On 02/11/11 1:17 PM, Liam Proven wrote:
On 31 October 2011 21:31, Andrew
Burton<aliensrcooluk at yahoo.co.uk> wrote:
----- Original Message -----
From: "Liam Proven"<lproven at gmail.com>
Many thanks! Lots of food for further reading there.
May I ask: what do folk think of the quote I've often seen cited:
* Scheme is an exotic sports car. Fast. Manual transmission. No radio.
* Emacs Lisp is a 1984 Subaru GL 4WD: "the car that's always in front of
you."
* Common Lisp is Howl's Moving Castle.
Interesting quote comparing Common Lisp with an anime (Howls Moving Castle).
The anime is made by one of the legendary studios within the genre (Studio
Ghibli). So I guess it would be a great complement to the language.
My favourite Subaru is the Imprezza and any sports car has to be driven in
manual gears to get the most pleasure out of driving it - just don't go from
5th gear to 1st, whilst at high speed!!!
/Howl's Moving Castle/ is a *novel* by thr late Diana Wynne Jones:
http://en.wikipedia.org/wiki/Howl%27s_Moving_Castle
The book was subsequently adapted into a film by Hayao Miyazaki.
The point of the quote is not the film; it's the eponymous object. In
other words, the Scheme is small and fast and elegant but possibly a
bit too much hard work for some people; that Emacs Lisp may not be
pretty but it gets the job done very well; and that Common Lisp is,
especially by comparison to the other two, impossibly large and
complex and baroque and completely and utterly impractical.
I think that is overstating the case.
Again, I don't see the purpose of the metaphor; they only seem to harden
people's uninformed opinions - the kind of lazy short-circuiting ("You
mentioned Lisp, so let's make a parenthesis joke, even though I haven't
ever written any Lisp" / "Omg Haskell, that monad stuff is craziness,
I'll stick with PHP thanks" / "Oh no, I can't use Scheme for this,
it's
TOO SLOW") that seems to happen far too often in this business already.
I recently began reading Paul Graham's "On Lisp" (a comprehensive and
very approachable manual to Common Lisp macros, with a lot of good
general advice throughout*), and found that the parts of Common Lisp
that I expected to find crufty turn out to be not so bad.
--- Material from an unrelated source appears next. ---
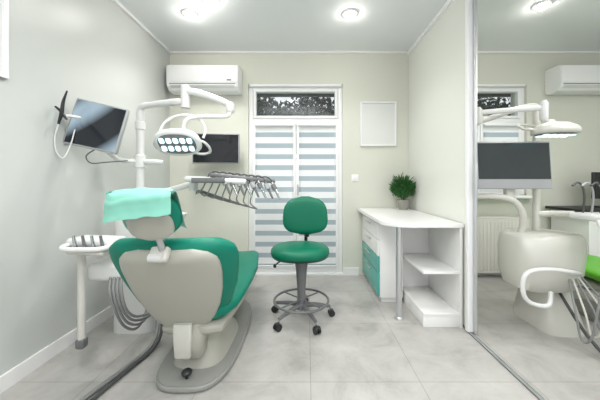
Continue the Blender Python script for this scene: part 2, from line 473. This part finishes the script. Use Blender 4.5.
mk('leaves', r, vs, fs, M_leaf, False)
for i in range(9):
    a = i*2.4; e = V((1.06+.07*math.cos(a), 2.98+.07*math.sin(a), 1.03))
    tube('stem_%d' % i, r, [(1.06+.02*math.cos(a), 2.98+.02*math.sin(a), .875), (1.06+.035*math.cos(a), 2.98+.035*math.sin(a), .95), e], .002, M_leaf, n=6)

# ------------------------------------------------------------ stool
cx, cy = -.045, 2.16
r = root('dental_stool', (cx, cy, 0))
hub = V((cx, cy, .11))
lathe('hub', r, (cx, cy, .075), [(.03, 0), (.04, .005), (.04, .05), (.03, .06)], M_grey)
for i in range(5):
    a = math.radians(-62+72*i); d = V((math.cos(a), math.sin(a), 0))
    tube('leg_%d' % i, r, [hub+d*.02, hub+d*.12-Z_*.008, hub+d*.235-Z_*.03], [.02, .017, .012], M_grey, n=10)
    e = V((cx, cy, 0))+d*.235
    cyl('caster_stem_%d' % i, r, e+Z_*.045, e+Z_*.085, .008, M_chrome)
    s = V((-d.y, d.x, 0)); e2 = e+d*.012+Z_*.026
    cyl('caster_wheel_a_%d' % i, r, e2-s*.022, e2-s*.006, .026, M_dark, n=18)
    cyl('caster_wheel_b_%d' % i, r, e2+s*.006, e2+s*.022, .026, M_dark, n=18)
    box('caster_hood_%d' % i, r, e2+Z_*.018, (.035, .046, .016), M_dark, .006, (0, 0, a))
ring = [(cx+.215*math.cos(t*math.pi/8), cy+.215*math.sin(t*math.pi/8), .15) for t in range(16)]
tube('foot_ring', r, ring, .0095, M_grey, closed=True)
for i in range(4):
    a = math.radians(45+90*i); d = V((math.cos(a), math.sin(a), 0))
    cyl('ring_spoke_%d' % i, r, V((cx, cy, .155))+d*.03, V((cx, cy, .15))+d*.215, .006, M_grey, n=10)
lathe('ring_collar', r, (cx, cy, .13), [(.033, 0), (.036, .004), (.036, .04), (.03, .045)], M_grey)
lathe('gas_column', r, (cx, cy, .12), [(.03, 0), (.034, .13), (.044, .27), (.055, .35), (.052, .36)], M_grey)
bx('seat_plate', r, cx-.1, cx+.1, cy-.1, cy+.1, .478, .498, M_dark, .008)
lathe('seat_pan', r, (cx-.01, cy, .49), [(.16, 0), (.20, .008), (.215, .02)], M_dark, 1.05, .97, 2.3)
lathe('seat_cushion', r, (cx-.01, cy, .505), [(.19, 0), (.215, .006), (.224, .03), (.222, .052), (.205, .07), (.17, .08), (.10, .084), (.001, .085)], M_teal2, 1.04, .96, 2.35, ang=80)
tube('lever', r, [(cx-.08, cy-.02, .487), (cx-.16, cy-.08, .48), (cx-.19, cy-.10, .463)], .006, M_dark, n=8)
lathe('lever_knob', r, (cx-.2, cy-.105, .44), [(.006, 0), (.012, .005), (.012, .022), (.005, .028)], M_dark, n=12)
tube('back_bracket', r, [(cx+.02, cy+.08, .483), (cx+.03, cy+.22, .483), (cx+.035, cy+.27, .52), (cx+.035, cy+.265, .62), (cx+.035, cy+.235, .75)], .015, M_dark, n=10)
lathe('bracket_knob', r, (cx+.045, cy+.25, .60), [(.012, 0), (.02, .005), (.02, .03), (.012, .035)], M_dark, n=16)
secs = []
bc = V((cx+.03, cy+.2, .80))
for i in range(15):
    t = -1+2*i/14; tt = max(-.995, min(.995, t))
    w = (1-abs(tt)**3.0)**(1/2.4)
    taper = 1.0+.06*tt*-1
    secs.append((bc+V((0, .012*tt, .165*tt)), X_, Y_, .19*w*taper+.002, .033*w**.6+.001, -.035*w*w, 2.6))
loft('backrest', r, secs, M_teal2, 40, 80)

# ------------------------------------------------------------ dental chair
def dental_chair(x, dx_bottom, pad_m, cover=True):
    r = root('dental_chair', (x, 1.9, 0))
    pl = []
    N = 40
    for i in range(N):
        a = 2*math.pi*i/N
        ca, sa = math.cos(a), math.sin(a)
        yy = 1.92+.53*math.copysign(abs(sa)**.6, sa)
        w = .225 if sa < 0 else .225-.05*sa
        pl.append((x+.0+w*math.copysign(abs(ca)**.6, ca), yy))
    extrude('floor_plate', r, pl, 0, .035, M_base, .012)
    loft('pedestal', r, [((x, 1.80, .03), X_, Y_, .16, .27, 0, 3.5), ((x, 1.80, .07), X_, Y_, .15, .25, 0, 3.5),
                         ((x, 1.78, .14), X_, Y_, .125, .19, 0, 3.5), ((x, 1.80, .24), X_, Y_, .12, .18, 0, 3.5)], M_shell, 40)
    loft('rear_cover', r, [((x-.01, 1.57, .10), X_, Y_, .06, .05, 0, 3.5), ((x-.01, 1.55, .125), X_, Y_, .075, .065, 0, 3.5),
                           ((x-.01, 1.55, .24), X_, Y_, .085, .07, 0, 3.5), ((x-.01, 1.57, .33), X_, Y_, .07, .06, 0, 3.5)], M_shell, 30)
    loft('rear_cover_tongue', r, [((x-.03, 1.485, .125), X_, Y_, .035, .012, 0, 4), ((x-.03, 1.48, .14), X_, Y_, .045, .016, 0, 4), ((x-.03, 1.475, .27), X_, Y_, .05, .018, 0, 4), ((x-.03, 1.48, .32), X_, Y_, .05, .018, 0, 4)], M_unit2, 30)
    loft('seat_frame', r, [((x, 1.50, .27), X_, Z_, .10, .02, 0, 3), ((x, 1.53, .265), X_, Z_, .17, .035, 0, 3.5), ((x, 1.9, .265), X_, Z_, .20, .045, 0, 3.5),
                           ((x, 2.3, .27), X_, Z_, .18, .035, 0, 3.5), ((x, 2.62, .27), X_, Z_, .13, .02, 0, 3)], M_shell, 40)
    ss = []
    for yy, hw, z in ((1.52, .12, .345), (1.54, .20, .345), (1.62, .235, .345), (1.8, .245, .345), (2.05, .245, .345), (2.25, .24, .355), (2.45, .21, .365), (2.62, .18, .36), (2.70, .14, .35), (2.72, .06, .345)):
        ss.append(((x, yy, z), X_, Z_, hw, .045 if .1 < hw else .02, .025, 3.2))
    loft('seat_cushion', r, ss, pad_m, 44, 80)
    B = V((x+dx_bottom, 1.59, .25)); T = V((x-.02, 1.27, .80)); ax = (T-B); Ln = ax.length; ax.normalize()
    u = V((1, .04, 0)).normalized(); nr = u.cross(ax).normalized()
    if nr.y < 0: nr = -nr
    def W(v):
        ks = [(0, .11), (.03, .165), (.12, .21), (.3, .265), (.5, .302), (.7, .32), (.82, .324), (.91, .305), (.97, .255), (1.0, .17)]
        for (a, p), (b, q) in zip(ks, ks[1:]):
            if v <= b: return p+(q-p)*(v-a)/(b-a)
        return ks[-1][1]
    cs = []; sh = []
    vl = [0, .015, .04, .08, .14, .22, .3, .4, .5, .6, .7, .78, .85, .90, .94, .97, .99, 1]
    for v in vl:
        w = W(v); e = min(1, .35+min(v, 1-v)*14)
        cs.append((B+ax*Ln*v+nr*.03, u, nr, w, .05*e, .03*(w/.29)**2, 2.8))
        w2 = w*(.80-.05*v)
        sh.append((B+ax*Ln*(.045+v*.92)-nr*.008, u, nr, w2, .045*e, .012*(w/.29)**2, 2.6))
    loft('backrest_cushion', r, cs, pad_m, 48, 80)
    loft('backrest_shell', r, sh, M_shell, 48, 80)
    # headrest support
    sl = T-nr*.04-ax*.02+V((-.01, 0, 0))
    box('headrest_slider', r, sl, (.085, .04, .07), M_unit2, .012, (math.radians(-33), 0, 0))
    cyl('slider_knob', r, sl-nr*.02-X_*.04, sl-nr*.02+X_*.02, .018, M_unit)
    tube('headrest_stem', r, [T-nr*.03-ax*.04, T-nr*.02+ax*.05, T+V((-.02, -.06, .08))], .018, M_chrome)
    hc = T+V((-.02, -.09, .145))
    ha = V((0, -.42, .9)).normalized(); hn = V((0, .9, .42)).normalized()
    hs = []; hb2 = []
    for i in range(13):
        t = -1+2*i/12; tt = max(-.99, min(.99, t)); w = (1-abs(tt)**3)**(1/2.6)
        hs.append((hc+ha*.105*tt+hn*.015, X_, hn, .122*w+.003, .032*w**.5, .015*w*w, 2.6))
        hb2.append((hc+ha*(.07*tt-.035)-hn*.018, X_, hn, .10*w+.003, .022*w**.5, .012*w*w, 2.6))
    loft('headrest_cushion', r, hs, pad_m, 36, 80)
    loft('headrest_shell', r, hb2, M_shell, 36, 80)
    if cover:
        vs = []; fs = []; nu = 26
        path = [(.070, -.09), (.058, -.05), (.056, .04), (.052, .10), (.035, .125), (-.01, .128), (-.038, .112), (-.048, .085), (-.058, .06), (-.070, .038)]
        pp = catmull([V((a, b, 0)) for a, b in path], 5)
        for j, p in enumerate(pp):
            tj = j/(len(pp)-1)
            hw = .140+.008*max(0, tj-.5)*2
            for i in range(nu+1):
                s = -1+2*i/nu
                wob = .0015*math.sin(s*7+tj*5)+.001*math.sin(s*13-tj*9)
                curl = -.022*max(0, abs(s)-.75)/.25*(1 if p.x > 0 else -.8)
                q = hc+V((-.010-.02*max(0, tj-.55), 0, 0))+X_*(hw*s)+hn*(p.x+wob+curl)+ha*(p.y-.008*s*s+wob+.020*s*(1 if tj > .6 else .1))
                vs.append(q)
        for j in range(len(pp)-1):
            for i in range(nu):
                a = j*(nu+1)+i; fs.append((a, a+1, a+nu+2, a+nu+1))
        mk('headrest_cover', r, vs, fs, M_aqua)
    cyl('foot_joystick_stem', r, (x+.0, 1.46, .035), (x+.0, 1.46, .07), .008, M_dark)
    lathe('foot_joystick', r, (x+.0, 1.46, .055), [(.01, 0), (.026, .006), (.028, .016), (.018, .026), (.001, .029)], M_dark, n=20)
    return r
dental_chair(-.65, -.045, M_teal)
dental_chair(2.44, 0, M_lime, False)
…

I see no
reason to write it off as a baroque monstrosity, yet, and certainly
won't do so without taking it for a good long country drive (as I am now
trying to do with Scheme).
--Toby
* - Peter Norvig's Tutorial on Good Lisp Programming Style is also
indispensable for any programmer, not just Lisp programmers.
http://lambda-the-ultimate.org/node/1098
/That/ is what I was after folks' opinions on!